【アナリスト水田雅展の銘柄分析】アルファは調整一巡して下値切り上げ、収益改善期待で出直

【アナリスト水田雅展の銘柄分析

 POP広告などで「買い物コミュニケーション創造企業」を目指すアルファ<4760>(JQS)の株価は、第1四半期(9月~11月)の減収減益を嫌気する場面があったが、徐々に下値を切り上げている。調整が一巡してトレンド転換する動きであり、収益改善期待で出直り展開だろう。2%台後半の高配当利回りや0.6倍近辺の低PBRも評価材料だ。

 POP広告やイベント関連商品など店舗販促用品の企画・製作を展開し、メーカー・小売のタイアップ企画である消費者向け販促キャンペーンの受注や、デジタルサイネージ(デジタル技術を活用した広告媒体)を組み込んだ新販促商品・サービスの企画・提案営業を強化している。新商品では香りのプロモーションツール「かおるくん」が好調のようだ。

 中期的な収益力向上に向けて、ショッパー(買い物客)の購買行動やインサイト(深層心理)を捉えた「買い物コミュニケーション創造企業」を目指している。なおクリスマスや年末・年始商戦などで上半期(9月~2月)の構成比が高い収益構造である。

 今期(15年8月期)業績(非連結)見通しについては、前回予想(10月14日公表)を据え置いて売上高が前期比4.5%増の70億円、営業利益が同8.8%増の1億70百万円、経常利益が同2.9%増の1億65百万円、純利益が同0.6%増の70百万円、配当予想が前期と同額の年間5円(期末一括)としている。

 自社企画製品ではオンラインショップによる受注増加、別注製品では企画提案強化による消費者向け販促キャンペーンの受注増加、メーカーからの企画料・デザイン料など役務売上の増加、商品ではイベント関連の受注の増加を見込んでいる。

 第1四半期(9月~11月)は、中小スーパーの販促費削減傾向継続、前年の大口スポット受注の一巡、装飾物・演出物の受注減少などの影響で、前年同期比4.4%減収、25.4%営業減益、26.4%経常減益、24.2%最終減益だったが、採算重視の取引推進や売上総利益率の改善なども寄与して、通期ベースでの営業損益改善が期待される。

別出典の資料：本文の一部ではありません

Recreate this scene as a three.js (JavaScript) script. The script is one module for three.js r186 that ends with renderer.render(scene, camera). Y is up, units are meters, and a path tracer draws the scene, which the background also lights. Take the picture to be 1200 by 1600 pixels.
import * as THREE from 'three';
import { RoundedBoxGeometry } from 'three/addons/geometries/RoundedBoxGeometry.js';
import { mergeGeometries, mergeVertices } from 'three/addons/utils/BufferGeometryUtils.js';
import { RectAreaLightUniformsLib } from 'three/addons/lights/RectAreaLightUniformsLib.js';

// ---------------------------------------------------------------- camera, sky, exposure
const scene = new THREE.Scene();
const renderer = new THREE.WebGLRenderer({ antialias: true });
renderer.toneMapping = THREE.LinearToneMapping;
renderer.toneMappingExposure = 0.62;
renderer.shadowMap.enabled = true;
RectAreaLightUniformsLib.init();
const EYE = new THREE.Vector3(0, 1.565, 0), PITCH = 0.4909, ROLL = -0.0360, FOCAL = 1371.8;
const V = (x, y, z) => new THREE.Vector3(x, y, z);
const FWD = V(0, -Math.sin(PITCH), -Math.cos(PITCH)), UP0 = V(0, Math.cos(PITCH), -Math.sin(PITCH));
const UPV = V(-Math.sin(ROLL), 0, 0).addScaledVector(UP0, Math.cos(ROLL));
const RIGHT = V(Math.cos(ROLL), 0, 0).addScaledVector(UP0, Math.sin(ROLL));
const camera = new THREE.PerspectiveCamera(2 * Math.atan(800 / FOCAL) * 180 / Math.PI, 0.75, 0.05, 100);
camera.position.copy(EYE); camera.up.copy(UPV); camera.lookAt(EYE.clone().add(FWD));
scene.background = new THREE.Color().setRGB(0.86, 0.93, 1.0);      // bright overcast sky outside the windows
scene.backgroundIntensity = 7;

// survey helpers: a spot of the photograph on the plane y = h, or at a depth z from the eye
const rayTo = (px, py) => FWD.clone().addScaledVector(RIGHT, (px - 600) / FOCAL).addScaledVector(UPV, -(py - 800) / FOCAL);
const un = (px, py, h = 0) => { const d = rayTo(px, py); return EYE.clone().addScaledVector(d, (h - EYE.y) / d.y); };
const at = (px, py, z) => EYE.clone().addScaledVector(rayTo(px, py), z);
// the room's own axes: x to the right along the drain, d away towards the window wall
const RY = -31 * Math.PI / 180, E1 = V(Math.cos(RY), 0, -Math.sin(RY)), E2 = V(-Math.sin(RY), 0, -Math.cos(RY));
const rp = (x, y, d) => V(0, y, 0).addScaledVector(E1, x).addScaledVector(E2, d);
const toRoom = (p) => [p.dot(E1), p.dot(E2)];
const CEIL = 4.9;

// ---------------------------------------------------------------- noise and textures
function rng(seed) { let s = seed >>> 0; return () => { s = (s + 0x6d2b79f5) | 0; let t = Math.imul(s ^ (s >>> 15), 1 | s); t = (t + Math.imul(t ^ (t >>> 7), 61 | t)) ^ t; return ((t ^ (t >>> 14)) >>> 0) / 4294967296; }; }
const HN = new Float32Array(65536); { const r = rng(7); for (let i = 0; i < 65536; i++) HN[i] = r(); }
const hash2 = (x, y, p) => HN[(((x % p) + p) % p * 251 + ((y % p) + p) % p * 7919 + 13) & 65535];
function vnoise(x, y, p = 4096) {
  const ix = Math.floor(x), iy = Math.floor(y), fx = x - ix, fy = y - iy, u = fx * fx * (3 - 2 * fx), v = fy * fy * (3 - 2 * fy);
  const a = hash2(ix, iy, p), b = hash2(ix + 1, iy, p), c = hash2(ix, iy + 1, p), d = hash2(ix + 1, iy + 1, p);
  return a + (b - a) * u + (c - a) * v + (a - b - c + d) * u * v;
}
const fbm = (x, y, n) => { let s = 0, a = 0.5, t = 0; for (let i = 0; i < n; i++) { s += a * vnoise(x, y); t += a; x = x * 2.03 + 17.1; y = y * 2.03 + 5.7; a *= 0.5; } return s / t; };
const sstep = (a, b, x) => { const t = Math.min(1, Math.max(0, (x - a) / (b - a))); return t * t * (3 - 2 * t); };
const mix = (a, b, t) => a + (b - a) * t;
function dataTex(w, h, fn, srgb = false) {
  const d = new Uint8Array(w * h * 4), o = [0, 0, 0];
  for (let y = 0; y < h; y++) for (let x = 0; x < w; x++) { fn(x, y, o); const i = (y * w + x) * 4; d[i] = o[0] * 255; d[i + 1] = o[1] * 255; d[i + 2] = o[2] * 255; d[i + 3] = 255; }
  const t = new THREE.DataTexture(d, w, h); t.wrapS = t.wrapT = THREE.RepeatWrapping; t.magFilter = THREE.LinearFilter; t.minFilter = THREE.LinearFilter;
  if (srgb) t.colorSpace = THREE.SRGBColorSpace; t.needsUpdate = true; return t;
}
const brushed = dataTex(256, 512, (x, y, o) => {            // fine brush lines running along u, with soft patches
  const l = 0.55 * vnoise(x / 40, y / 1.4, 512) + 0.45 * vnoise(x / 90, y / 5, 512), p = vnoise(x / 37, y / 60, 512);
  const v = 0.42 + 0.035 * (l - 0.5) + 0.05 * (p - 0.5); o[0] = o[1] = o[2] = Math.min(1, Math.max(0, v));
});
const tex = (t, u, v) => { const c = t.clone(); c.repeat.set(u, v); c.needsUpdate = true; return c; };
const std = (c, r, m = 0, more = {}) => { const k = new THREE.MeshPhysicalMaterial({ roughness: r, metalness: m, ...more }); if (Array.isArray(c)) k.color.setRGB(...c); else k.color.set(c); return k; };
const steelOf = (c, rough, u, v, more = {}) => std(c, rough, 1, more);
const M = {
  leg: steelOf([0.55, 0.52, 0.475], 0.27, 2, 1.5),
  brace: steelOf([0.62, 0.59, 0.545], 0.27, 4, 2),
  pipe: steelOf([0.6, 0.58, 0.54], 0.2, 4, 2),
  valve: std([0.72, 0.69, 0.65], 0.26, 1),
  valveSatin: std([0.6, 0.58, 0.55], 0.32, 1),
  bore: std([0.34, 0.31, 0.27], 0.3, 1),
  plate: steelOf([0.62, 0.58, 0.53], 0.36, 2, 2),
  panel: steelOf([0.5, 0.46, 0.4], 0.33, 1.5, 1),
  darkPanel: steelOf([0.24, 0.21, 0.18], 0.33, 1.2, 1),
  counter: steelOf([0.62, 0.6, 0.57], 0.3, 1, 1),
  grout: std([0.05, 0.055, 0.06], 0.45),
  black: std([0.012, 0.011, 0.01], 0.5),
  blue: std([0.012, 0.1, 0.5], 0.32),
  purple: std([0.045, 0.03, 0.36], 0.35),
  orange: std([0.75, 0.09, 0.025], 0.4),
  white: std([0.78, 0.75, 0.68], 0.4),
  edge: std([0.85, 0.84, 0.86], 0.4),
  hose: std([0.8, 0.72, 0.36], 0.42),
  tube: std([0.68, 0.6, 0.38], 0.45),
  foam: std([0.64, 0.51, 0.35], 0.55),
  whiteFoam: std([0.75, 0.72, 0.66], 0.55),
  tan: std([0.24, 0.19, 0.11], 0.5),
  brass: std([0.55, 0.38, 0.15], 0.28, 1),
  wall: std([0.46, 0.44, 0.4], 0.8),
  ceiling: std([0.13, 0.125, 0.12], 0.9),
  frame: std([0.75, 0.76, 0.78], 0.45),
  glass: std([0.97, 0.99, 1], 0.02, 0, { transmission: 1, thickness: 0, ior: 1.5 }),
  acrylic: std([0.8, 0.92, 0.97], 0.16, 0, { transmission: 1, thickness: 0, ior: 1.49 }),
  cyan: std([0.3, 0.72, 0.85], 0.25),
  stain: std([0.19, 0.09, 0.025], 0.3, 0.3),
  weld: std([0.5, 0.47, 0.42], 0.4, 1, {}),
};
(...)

 株価の動きを見ると、第1四半期の減収減益を嫌気して1月21日の172円まで調整したが、14年前半の安値水準150円台まで下押す動きは見られず、その後は徐々に下値を切り上げる動きだ。2月19日は183円まで上伸する場面があった。調整が一巡したようだ。

 2月19日の終値181円を指標面で見ると、今期予想PER(会社予想のEPS8円70銭で算出)は20~21倍近辺、今期予想配当利回り(会社予想の年間5円で算出)は2.8%近辺、そして前期実績PBR(前期実績のBPS285円53銭で算出)は0.6倍近辺である。

 日足チャートで見ると25日移動平均線、週足チャートで見ると13週移動平均線を回復した。調整が一巡してトレンド転換する動きであり、収益改善期待で出直り展開だろう。2%台後半の高配当利回りや0.6倍近辺の低PBRも評価材料だ。